C’est autour de ces deux références qui le situent très précisément dans le temps, que le roman se construit par additions successives. Mêlant au fil de ses presque 600 pages le réel et l’imaginaire, le trivial et le sublime, le vulgaire et le merveilleux. Le fait que Lutz Seiler se soit d’abord fait connaître comme poète n’est certainement pas étranger à cette pratique d’une sorte d’écriture totale, qui restitue de si singulière façon le Berlin, et plus largement les deux Allemagnes d’après la chute du Mur, le 9 novembre 1989. Alors que dans la quasi-totalité de la littérature évoquant le départ vers l’Ouest des citoyens de la RDA, ce sont principalement des jeunes qui se lancent dans l’aventure – on pense ici à ce grand récit de la tentation occidentale que fut Le Ciel partagé de Christa Wolf avec le personnage de Manfred, en… 1963 – l’on voit ici Carl Bischoff, parti étudier dans une autre ville, apprendre avec stupéfaction que ce sont ses propres parents, la cinquantaine, qui s’apprêtent à quitter leur pays pour rejoindre la République fédérale. Ils le lui en font l’annonce solennelle, dans l’appartement familial de Gera, en Thuringe, où ils l’ont convoqué par télégramme. Ils le chargent en effet de rester « à l’arrière», tandis qu’eux-mêmes partiront « en éclaireurs» vers Giessen, dans la Hesse, où un Camp d’accueil central les recevra avant qu’ils se dirigent vers la destination de leur choix. Un itinéraire qui les conduira bien au-delà de ce qu’ils avaient pu initialement imaginer.

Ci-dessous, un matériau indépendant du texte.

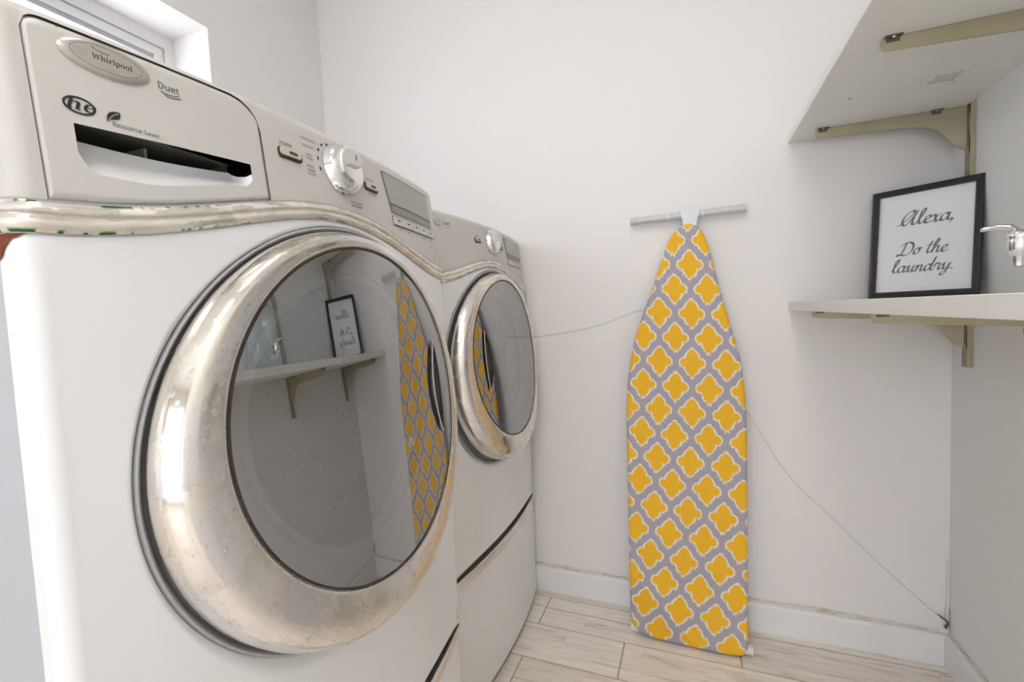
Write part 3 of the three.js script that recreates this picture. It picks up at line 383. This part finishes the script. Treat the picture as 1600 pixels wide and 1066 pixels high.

Carl a donc vingt-six ans et il a quitté Gera depuis belle lurette. Son retour au domicile familial, même s’il est chargé d’une mission de confiance, ne dure guère. Rapidement on le voit prendre le volant de la Jigouli, direction Berlin : « Peu avant l’Alexanderplatz, il tourna et trouva une rue qui lui parut d’emblée favorable, elle s’appelait la Linienstrasse. Sur les cent premiers mètres, il n’y avait que deux lampadaires qui fonctionnaient. Il gara la Shiguli à cet endroit, dans la pénombre » (le traducteur, par ailleurs rigoureux et précis, a pris le parti de conserver la forme allemande « Shiguli»). Dans cette longue rue du centre de la ville avait logé Franz Biberkopf, le héros d’Alfred Döblin dans Berlin Alexanderplatz. Le livre de Lutz Seiler déborde ainsi de références à l’histoire littéraire allemande. À commencer par Rainer Marie Rilke, cité en épigraphe. Carl dormira plusieurs nuits dans sa voiture, tombera malade, sera repéré par une bande de marginaux, se retrouvera sans un squat… Pour lui, la chute du mur c’est d’abord l’entrée dans l’inconnu et l’intranquillité, en même temps que la découverte des tourments de l’amour, du bouillonnement politique, et l’accomplissement de sa propre vocation poétique. On l’aura compris, Stern 111 se présente comme un roman de formation, un grand Bildungsroman dans la tradition du Wilhelm Meister.
Mais avec une visée qui excède le réalisme traditionnel du genre. L’inconscient, le rêve, le fantastique même y ont leur part. Donnant au récit une dimension moderne et totalisante. Restituant l’effervescence du Berlin de l’époque, tout comme les errements et tourments d’un jeune poète. Du très grand art. Le récit s’enrichit des lettres que lui envoie sa mère depuis les lieux où elle et son mari séjournent à l’Ouest, dans une manière d’alternance qui donne finalement à voir la globalité de l’Allemagne, et même au-delà. Dans le squat se rencontre toute une humanité en rupture de ban, jeunes artistes sans public, prostituées, combinards et trafiquants de tout poil, parmi lesquels des militaires soviétiques sur le départ… On peut aussi y rencontrer Effi, jeune mère célibataire dont il tombe amoureux, ainsi qu’une… chèvre et son berger, chef spirituel d’un rassemblement d’illuminés attaché à l’édification d’une contre-société après l’effondrement du « socialisme réel ». Pour l’heure occupés à faire de la récupération dans les immeubles déglingués de ce quartier de l’ancien Berlin-Est, pour rendre quelque peu habitables les taudis dans lesquels ils ont élu domicile.
Du sordide de la situation jaillit alors pour Carl la poésie. Arrivé à Berlin avec pour embryon de production littéraire les cinq vers d’un tout premier poème, il trouvera dans ce chaos la matière d’une plaquette de trente-cinq poèmes. Le Bildungsroman emprunte en l’espèce la voie parfaitement inattendue de la fantaisie et de la marge. Comme un coup de grâce au réalisme socialiste, déjà fortement ébranlé depuis les années 1960. C’est dire l’importance de ce Stern 111, de ces presque 600 pages admirables et d’une profondeur rare.